Majestic Side View of the Rampart and Fortification near the Palace of the Grand Masters


          Streets of the Knights leading to the entrance to the Palace of the Grand Masters

While the Upper Town is solemn in style, the Lower Town is bustling and full of life, especially in the night. When Rhodes came under Turkish Ottoman rule in 1523, Rhodes and Kos were the only two islands in the Dodecanese Group on which Turkish immigrants were allowed to settle. The architectural style in the Lower Town is thus an interesting mix of Gothic and Turkish Ottoman designs. Grand Gothic mansions exists alongside mosques, minarets, Turkish public bath houses, and Ottoman courtyards with orange blossom and beautiful Iznik tiles.

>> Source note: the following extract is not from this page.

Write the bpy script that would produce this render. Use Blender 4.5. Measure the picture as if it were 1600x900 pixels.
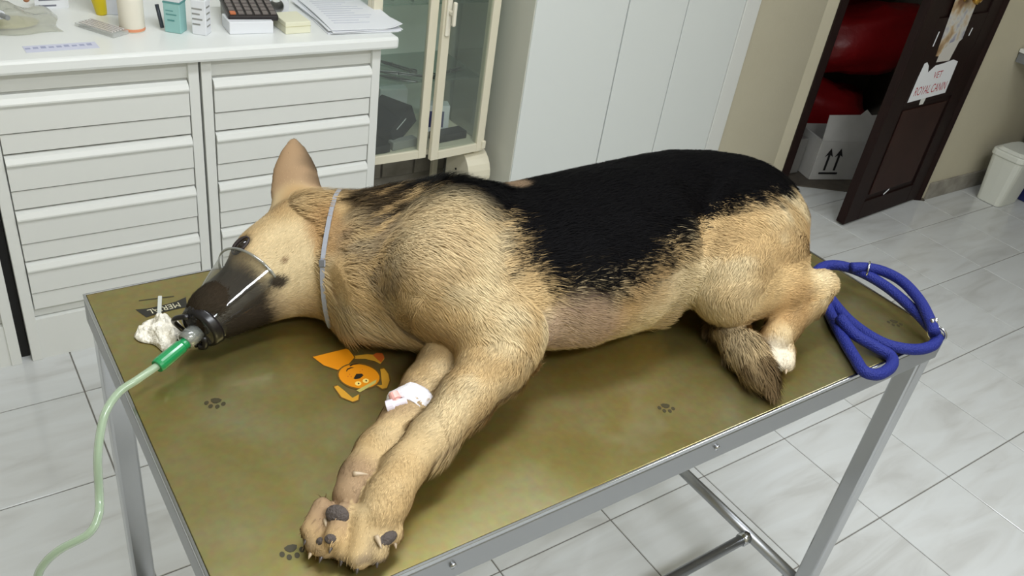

The Old Town also has a touch of Italian flaire, because Rhodes and other Dodecanese Islands were occupied by Italy for a long spell during the early 20th century. The major square of the Lower Town resembles a miniature Palermo in the evening:


Just like in Italy, where social life revolves around the village square, the main square of the Lower Town is the focus of social life on Rhodes. Cafes, shops and bars congregate around this part of the Lower Town. In the summer, the streets within the Old Town could get terribly crowded, to such an extent that it was almost impossible to walk around.
Some people thought the Lower Town of Rhodes is becoming excessively touristic. In recent years, it has become very expensive to dine out in the Old Town, especially after the introduction of euro, as prices  in Greece almost tripled within a short period of time.

   A fine example of Ottoman architecture standing side by side with classical Gothic buildings.

If you can afford it, it is a good way to spend a great night out at one of the rooftop restaurants or terrace cafes overlooking the square and enjoy the beat of Greek popular music. The fun gets better when it gets darker outside......

How to go:
BY AIR: Nearest Airport is Rhodes Diagoras Airport, 15km outside of Rhodes Town. There are daily direct flights from Athens.
Olympic Airways flies from Rhodes to Sitia, Crete, stopping en route at Kasos and Karpathos.
http://www.olympicairlines.com
http://www.aegeanair.com

Skyexpress (http://www.skyexpress.gr) operates direct flight from Rhodes to Heraklion, Crete, all year round.
In the summer, Skyexpress also operates non-stop flight from Rhodes to Santorini and Mykonos.


Between May and October, several charter airlines operate direct flights from major European airports to Rhodes.

BY FERRY: Bluestar Ferries operate regular service between Piraeus and Rhodes all year round.
                 L.A.N.E. Lines also provides ferry service Rhodes - Sitia (Crete) - Santorini
              Dodekanisos Seaways operate daily catamaran service (except Monday) between Rhodes and the Dodecanese islands of Symi, Kos, Kalymnos, Leros, Lipsi and Patmos.
                 Dodekanisos Seaways operate catamaran service between Rhodes and Kastelorizo every Monday.
From Marmaris, Turkey, there are daily catamaran service between May and October to Rhodes. Departure is at 0900. Price is about 55 euro per person one way, including port taxes. In the winter, 2-3 services per week, weather permitting.
From Fethiye, Turkey, there are 2-3 hydrofoil service to Rhodes between May and October.
From Bodrum, Turkey, Bodrum Express Lines operate direct hydrofoil service to Rhodes every Monday and Friday, departure at 0800. Price is 60 euro one way per person.